Tuesday, January 27, 2015

Going Forward or Dying Slowly?

I am getting antsy, professionally and personally.  I am in a rut on both accounts and this should be understood quite broadly.  The advantage of this blog is that absolutely no one is reading it aside from me, perhaps not even my collaborator at this point, so I feel a certain freedom here that I lack elsewhere.

I no longer have the fire of teaching, part of this is a consequence of the lack of variation.  I teach the same three classes over and over again, one class I teach two sections every semester, and it is exhausting to see the same errors over and over again.  I often simply don't care enough to prep because I can do the lectures in my sleep now.  I have difficulty looking at twenty-five or thirty more years of this, nor do I relish the thought of more pointless meetings.
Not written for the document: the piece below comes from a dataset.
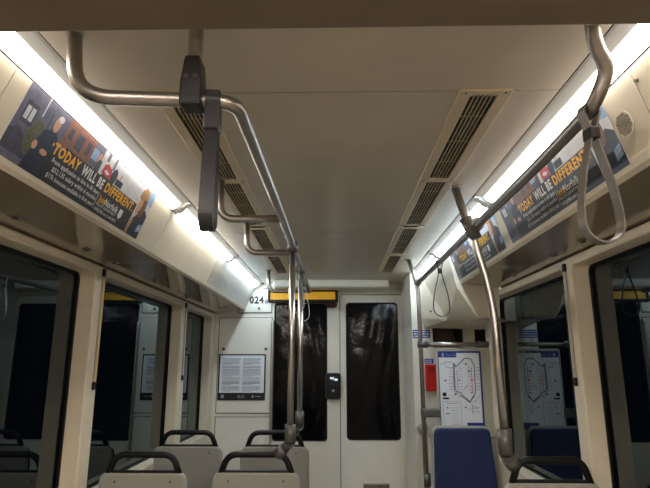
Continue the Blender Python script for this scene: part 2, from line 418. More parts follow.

I want out of southern California, weather aside there is little else to commend the place.  At some point one has to decide for whom one is living, right?  Is the job more important than quality of life?  This is more than an academic question (haha!) for me.  I am the job, in both the best and worst readings of that phrase.  I have made some terrible personal decisions based on the assumption that I am the job, that I have worked for years to be the job, and that has led me to break off relationships or allow others to wither on the vine (in retrospect).  What has this yielded me thus far?  Long hours, two professor of the year nominations, no spouse and no children.  And perhaps I am losing that love of the job as well.  Is that a reasonable yield?

Thursday, January 22, 2015

Freshman, ah hum.

In what now I can only assume was a fit of misguided duty and intrigue, I agreed to teach a Freshman Seminar (although we now call these First-Year Seminars) this fall.  Although I am trained as a historian I do not teach in a history department, so I viewed this as an opportunity to return to my training.  As anyone who knows who follows the academic hiring market, jobs, especially tenure-track positions (heck, even permanent, decent full-time positions that allow for something resembling a decent life) are rare, so rare, that I was forced to look outside my training, and luckily, found a good school and a good department that appreciates the training I worked so hard to acquire. 

However, that opportunity came with a price, and that was teaching business ethics, and a quasi-history course on US business history, but only between 1860 and 1932 (a curious cut-off, no?).